[vox-tech] Identifying the directory that contains the currently running executable?

ME dugan at passwall.com
Fri Aug 27 11:21:13 PDT 2004


Ken Bloom said:
> I guess that solves the C program problem, because I can use getpid()
> to fill in the blank, and readlink(2) to find the elf executable.
>
> That is one wierd symlink. ME wrote in May
> (http://www.lugod.org/mailinglists/archives/vox-tech/2004-05/msg00247.html)
> about deleting the executable file, then recovering it from
> /proc/$PID/exe, so I had assumed it wasn't a symlink. Looking at it
> harder, symlinks can't usually point to deleted files [1], but this one
> can! You can recover the exe with cat, but not with cp. Really wierd.
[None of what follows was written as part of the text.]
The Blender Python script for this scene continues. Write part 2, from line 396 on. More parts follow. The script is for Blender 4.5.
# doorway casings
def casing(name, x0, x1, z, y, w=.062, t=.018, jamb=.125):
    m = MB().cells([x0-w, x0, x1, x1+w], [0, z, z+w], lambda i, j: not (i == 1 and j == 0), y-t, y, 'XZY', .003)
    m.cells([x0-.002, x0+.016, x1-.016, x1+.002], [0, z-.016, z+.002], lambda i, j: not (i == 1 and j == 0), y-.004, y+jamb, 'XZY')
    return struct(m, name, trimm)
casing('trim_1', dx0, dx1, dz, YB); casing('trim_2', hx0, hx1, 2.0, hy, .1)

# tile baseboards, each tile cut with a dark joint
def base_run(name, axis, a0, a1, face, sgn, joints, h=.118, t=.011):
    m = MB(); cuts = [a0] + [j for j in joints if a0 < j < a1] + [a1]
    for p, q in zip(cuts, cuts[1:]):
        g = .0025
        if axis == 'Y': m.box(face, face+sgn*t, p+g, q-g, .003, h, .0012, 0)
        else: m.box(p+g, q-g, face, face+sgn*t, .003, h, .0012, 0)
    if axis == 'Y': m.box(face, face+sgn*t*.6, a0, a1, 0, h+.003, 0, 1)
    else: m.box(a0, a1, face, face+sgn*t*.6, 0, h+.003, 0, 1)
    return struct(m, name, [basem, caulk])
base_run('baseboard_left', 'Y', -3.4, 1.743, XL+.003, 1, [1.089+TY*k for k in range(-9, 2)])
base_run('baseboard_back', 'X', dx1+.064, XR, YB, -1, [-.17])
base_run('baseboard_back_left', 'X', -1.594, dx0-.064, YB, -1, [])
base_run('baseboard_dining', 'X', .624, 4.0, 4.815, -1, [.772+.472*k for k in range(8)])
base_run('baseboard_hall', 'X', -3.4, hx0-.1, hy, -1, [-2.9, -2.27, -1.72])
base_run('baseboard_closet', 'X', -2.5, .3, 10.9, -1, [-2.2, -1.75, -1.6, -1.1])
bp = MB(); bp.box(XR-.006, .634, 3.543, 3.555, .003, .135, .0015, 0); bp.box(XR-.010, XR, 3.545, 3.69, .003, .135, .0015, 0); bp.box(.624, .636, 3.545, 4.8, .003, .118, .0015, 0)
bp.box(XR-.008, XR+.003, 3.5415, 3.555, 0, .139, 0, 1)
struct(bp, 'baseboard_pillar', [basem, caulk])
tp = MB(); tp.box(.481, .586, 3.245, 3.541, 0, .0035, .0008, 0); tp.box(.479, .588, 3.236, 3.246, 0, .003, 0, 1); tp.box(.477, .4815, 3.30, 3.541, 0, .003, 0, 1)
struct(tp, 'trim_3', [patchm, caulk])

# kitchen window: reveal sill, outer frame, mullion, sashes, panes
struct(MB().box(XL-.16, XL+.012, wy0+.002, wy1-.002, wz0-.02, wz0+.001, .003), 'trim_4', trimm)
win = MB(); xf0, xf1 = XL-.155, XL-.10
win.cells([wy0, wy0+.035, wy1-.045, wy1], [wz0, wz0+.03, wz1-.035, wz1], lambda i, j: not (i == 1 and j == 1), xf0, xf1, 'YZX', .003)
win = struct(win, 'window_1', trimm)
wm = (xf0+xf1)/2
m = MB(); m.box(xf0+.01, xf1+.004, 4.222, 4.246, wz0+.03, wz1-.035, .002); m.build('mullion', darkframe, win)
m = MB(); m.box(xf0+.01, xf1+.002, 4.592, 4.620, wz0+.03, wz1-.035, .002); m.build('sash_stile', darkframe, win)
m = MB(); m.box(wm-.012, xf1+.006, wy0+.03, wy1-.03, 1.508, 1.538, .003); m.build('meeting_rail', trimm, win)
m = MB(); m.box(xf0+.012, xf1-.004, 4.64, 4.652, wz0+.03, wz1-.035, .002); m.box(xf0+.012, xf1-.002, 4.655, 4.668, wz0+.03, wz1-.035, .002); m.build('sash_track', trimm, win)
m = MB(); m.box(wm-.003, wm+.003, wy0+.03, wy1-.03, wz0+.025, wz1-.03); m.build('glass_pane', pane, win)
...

Well, the /proc filesystem is not a "normal" filesystem, but is more like
a kind of collection of data stored in memory and "pointers" to other
data.
("Normal" meaning it is not used so much to create files on a disk as we
think files exists on disks.)

I think that the behavior you see when accessing the symlink is one of two
properties or a combination of two properties:
1) A file is not actually deleted until all link to the file are destroyed
(not talking symlinks) and all processes that have opened that file, close
the file. (The file may not be listed as available for opening if all the
links to it are gone, but I do not think the file space is freed by the
filesystem until the last process with the file open closes it-- could be
wrong here.)
2) The file that is loaded into memory can effectively be written fromm
memory back out to a file. The thing that looks like a symlink in proc may
not actually be a conventional symlink.

I have not looked at proc in detail enough as of late to see how much each
of these play a role in grabbing copies of deleted applications from proc
if they are still running on the system.